[WORK TO DO] Only the lines from the start of the data through the one containing "C = scene.collection" belong in your answer; return them exactly.

[SOURCE DATA]
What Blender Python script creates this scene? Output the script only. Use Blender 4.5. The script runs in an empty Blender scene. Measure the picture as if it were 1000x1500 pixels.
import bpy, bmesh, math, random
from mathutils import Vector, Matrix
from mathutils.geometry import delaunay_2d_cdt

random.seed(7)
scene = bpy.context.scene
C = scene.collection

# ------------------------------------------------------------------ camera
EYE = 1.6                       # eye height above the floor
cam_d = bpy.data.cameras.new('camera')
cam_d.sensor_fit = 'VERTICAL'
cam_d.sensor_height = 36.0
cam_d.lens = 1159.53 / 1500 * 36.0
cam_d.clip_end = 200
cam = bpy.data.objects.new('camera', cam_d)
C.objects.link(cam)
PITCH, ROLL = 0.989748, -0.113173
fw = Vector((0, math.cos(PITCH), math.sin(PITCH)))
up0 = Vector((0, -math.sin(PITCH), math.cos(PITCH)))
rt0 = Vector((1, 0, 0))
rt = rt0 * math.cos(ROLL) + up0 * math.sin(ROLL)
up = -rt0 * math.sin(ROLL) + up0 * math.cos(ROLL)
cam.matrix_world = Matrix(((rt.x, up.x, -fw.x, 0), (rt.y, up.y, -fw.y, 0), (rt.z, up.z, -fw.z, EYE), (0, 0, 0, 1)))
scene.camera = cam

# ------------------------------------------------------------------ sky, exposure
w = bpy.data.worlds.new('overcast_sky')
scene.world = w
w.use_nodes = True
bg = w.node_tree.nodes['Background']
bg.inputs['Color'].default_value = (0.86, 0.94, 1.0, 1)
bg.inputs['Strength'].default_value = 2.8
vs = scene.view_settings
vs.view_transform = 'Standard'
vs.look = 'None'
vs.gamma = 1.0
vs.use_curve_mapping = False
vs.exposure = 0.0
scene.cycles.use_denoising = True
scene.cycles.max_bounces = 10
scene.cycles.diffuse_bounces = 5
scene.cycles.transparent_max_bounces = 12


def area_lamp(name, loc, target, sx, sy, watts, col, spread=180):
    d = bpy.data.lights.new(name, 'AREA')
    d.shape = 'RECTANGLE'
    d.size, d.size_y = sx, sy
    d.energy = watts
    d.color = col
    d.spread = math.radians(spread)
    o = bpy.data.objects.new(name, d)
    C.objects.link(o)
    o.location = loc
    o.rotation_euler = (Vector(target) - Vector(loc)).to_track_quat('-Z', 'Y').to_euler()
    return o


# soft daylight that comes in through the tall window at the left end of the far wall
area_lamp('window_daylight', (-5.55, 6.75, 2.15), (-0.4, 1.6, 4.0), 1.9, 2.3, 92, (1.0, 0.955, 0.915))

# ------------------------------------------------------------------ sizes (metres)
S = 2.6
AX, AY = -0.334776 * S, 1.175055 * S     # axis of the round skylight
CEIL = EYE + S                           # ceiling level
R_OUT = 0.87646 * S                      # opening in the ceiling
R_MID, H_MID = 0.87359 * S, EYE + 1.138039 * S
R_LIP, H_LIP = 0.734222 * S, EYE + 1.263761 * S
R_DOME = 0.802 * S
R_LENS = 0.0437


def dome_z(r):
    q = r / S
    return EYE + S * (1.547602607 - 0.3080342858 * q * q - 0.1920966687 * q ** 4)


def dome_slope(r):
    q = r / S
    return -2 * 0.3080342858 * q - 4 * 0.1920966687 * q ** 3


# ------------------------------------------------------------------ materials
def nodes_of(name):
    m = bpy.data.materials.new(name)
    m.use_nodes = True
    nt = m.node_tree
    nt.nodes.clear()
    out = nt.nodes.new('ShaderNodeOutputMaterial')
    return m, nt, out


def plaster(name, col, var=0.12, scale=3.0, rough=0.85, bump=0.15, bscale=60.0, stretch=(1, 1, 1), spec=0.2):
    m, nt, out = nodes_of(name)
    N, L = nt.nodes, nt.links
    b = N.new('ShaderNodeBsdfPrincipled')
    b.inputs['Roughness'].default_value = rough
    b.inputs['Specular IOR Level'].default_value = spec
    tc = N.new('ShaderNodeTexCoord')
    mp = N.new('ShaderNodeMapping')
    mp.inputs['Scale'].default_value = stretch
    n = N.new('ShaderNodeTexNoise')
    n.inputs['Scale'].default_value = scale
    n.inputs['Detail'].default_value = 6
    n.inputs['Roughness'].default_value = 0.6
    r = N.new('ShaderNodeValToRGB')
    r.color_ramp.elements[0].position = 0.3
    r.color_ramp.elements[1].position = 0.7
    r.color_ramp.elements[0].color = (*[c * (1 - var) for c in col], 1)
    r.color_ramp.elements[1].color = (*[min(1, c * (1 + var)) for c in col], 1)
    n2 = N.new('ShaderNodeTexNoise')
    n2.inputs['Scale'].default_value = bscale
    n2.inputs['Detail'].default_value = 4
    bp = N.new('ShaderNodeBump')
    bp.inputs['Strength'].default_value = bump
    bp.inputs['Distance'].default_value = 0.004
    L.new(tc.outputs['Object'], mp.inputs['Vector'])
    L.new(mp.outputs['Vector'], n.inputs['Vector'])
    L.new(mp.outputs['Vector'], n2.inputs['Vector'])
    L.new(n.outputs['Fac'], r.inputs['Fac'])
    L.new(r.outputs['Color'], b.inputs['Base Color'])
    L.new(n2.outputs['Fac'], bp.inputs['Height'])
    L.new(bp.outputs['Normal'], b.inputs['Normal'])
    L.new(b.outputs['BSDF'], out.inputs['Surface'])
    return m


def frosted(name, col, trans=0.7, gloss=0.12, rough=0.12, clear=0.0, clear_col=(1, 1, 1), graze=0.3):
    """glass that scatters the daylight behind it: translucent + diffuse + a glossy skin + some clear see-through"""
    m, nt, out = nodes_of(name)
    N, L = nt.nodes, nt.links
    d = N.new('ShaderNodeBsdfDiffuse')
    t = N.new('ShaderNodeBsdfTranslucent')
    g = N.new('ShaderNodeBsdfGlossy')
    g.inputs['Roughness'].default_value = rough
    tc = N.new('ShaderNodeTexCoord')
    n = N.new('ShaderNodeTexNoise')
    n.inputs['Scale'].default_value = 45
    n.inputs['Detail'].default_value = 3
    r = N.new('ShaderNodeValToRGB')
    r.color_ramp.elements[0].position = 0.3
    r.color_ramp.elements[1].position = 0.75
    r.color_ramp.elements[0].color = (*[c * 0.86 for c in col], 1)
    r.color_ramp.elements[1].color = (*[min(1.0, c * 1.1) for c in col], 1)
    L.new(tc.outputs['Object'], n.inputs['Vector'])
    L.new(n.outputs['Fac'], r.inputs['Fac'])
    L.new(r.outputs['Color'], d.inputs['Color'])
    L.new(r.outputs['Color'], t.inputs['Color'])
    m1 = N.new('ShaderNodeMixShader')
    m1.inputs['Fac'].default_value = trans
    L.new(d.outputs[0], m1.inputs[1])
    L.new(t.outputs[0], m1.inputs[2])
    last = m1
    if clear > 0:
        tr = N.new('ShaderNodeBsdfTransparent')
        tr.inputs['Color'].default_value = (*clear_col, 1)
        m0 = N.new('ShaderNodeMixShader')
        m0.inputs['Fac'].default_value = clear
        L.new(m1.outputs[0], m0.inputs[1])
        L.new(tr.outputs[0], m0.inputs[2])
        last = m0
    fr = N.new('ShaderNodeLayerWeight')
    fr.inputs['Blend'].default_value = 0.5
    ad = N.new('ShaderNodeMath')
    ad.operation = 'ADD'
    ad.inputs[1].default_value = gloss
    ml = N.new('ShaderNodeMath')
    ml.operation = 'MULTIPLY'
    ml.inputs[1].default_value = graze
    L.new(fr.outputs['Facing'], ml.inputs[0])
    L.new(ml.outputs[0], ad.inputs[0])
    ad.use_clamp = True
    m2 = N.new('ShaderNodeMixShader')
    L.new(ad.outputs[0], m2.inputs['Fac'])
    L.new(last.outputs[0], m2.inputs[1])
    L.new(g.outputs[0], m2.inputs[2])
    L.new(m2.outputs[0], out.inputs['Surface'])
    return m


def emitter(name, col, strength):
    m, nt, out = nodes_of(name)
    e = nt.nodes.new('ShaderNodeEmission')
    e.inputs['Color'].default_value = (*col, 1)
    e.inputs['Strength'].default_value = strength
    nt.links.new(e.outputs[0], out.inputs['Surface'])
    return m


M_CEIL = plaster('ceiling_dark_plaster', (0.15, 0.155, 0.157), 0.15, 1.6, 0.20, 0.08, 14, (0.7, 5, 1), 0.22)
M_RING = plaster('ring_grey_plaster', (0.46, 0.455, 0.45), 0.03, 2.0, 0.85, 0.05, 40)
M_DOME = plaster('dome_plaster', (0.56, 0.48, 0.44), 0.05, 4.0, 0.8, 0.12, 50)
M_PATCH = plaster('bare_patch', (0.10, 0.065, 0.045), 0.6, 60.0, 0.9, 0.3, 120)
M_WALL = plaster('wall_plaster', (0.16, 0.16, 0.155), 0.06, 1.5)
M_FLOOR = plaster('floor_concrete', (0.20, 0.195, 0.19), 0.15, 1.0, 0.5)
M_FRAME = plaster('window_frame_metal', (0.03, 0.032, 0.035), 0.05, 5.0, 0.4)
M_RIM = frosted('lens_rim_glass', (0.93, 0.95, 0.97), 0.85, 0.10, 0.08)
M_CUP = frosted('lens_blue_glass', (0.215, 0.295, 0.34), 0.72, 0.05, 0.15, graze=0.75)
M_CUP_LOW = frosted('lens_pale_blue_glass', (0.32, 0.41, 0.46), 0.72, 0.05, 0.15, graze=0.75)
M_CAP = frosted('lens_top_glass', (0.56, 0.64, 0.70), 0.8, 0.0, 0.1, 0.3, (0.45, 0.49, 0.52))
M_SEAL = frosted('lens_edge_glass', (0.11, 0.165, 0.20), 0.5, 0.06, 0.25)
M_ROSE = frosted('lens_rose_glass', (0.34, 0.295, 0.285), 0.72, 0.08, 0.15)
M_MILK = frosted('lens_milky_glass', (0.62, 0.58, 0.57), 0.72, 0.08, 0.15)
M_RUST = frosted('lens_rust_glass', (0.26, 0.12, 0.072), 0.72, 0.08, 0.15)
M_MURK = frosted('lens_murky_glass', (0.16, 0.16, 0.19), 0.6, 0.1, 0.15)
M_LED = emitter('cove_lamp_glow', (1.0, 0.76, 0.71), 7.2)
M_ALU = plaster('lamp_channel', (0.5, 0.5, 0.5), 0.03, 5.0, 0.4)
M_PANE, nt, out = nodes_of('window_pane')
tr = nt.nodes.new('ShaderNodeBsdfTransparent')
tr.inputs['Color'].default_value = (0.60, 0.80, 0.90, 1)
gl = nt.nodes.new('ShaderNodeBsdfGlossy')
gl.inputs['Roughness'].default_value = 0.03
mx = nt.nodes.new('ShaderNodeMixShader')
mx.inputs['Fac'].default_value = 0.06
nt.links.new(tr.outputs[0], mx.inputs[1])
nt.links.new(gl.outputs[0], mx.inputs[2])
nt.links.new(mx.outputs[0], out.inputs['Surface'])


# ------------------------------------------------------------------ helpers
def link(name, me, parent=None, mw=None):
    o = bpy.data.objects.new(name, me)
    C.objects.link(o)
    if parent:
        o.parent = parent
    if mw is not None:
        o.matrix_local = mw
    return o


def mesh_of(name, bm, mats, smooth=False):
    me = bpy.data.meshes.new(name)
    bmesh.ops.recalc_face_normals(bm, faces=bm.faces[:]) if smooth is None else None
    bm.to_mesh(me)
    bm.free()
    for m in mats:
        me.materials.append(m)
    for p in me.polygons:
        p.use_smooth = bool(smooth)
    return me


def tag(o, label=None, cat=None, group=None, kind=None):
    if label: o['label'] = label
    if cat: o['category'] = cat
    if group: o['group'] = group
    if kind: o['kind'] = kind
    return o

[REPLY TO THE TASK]
What Blender Python script creates this scene? Output the script only. Use Blender 4.5. The script runs in an empty Blender scene. Measure the picture as if it were 1000x1500 pixels.
import bpy, bmesh, math, random
from mathutils import Vector, Matrix
from mathutils.geometry import delaunay_2d_cdt

random.seed(7)
scene = bpy.context.scene
C = scene.collection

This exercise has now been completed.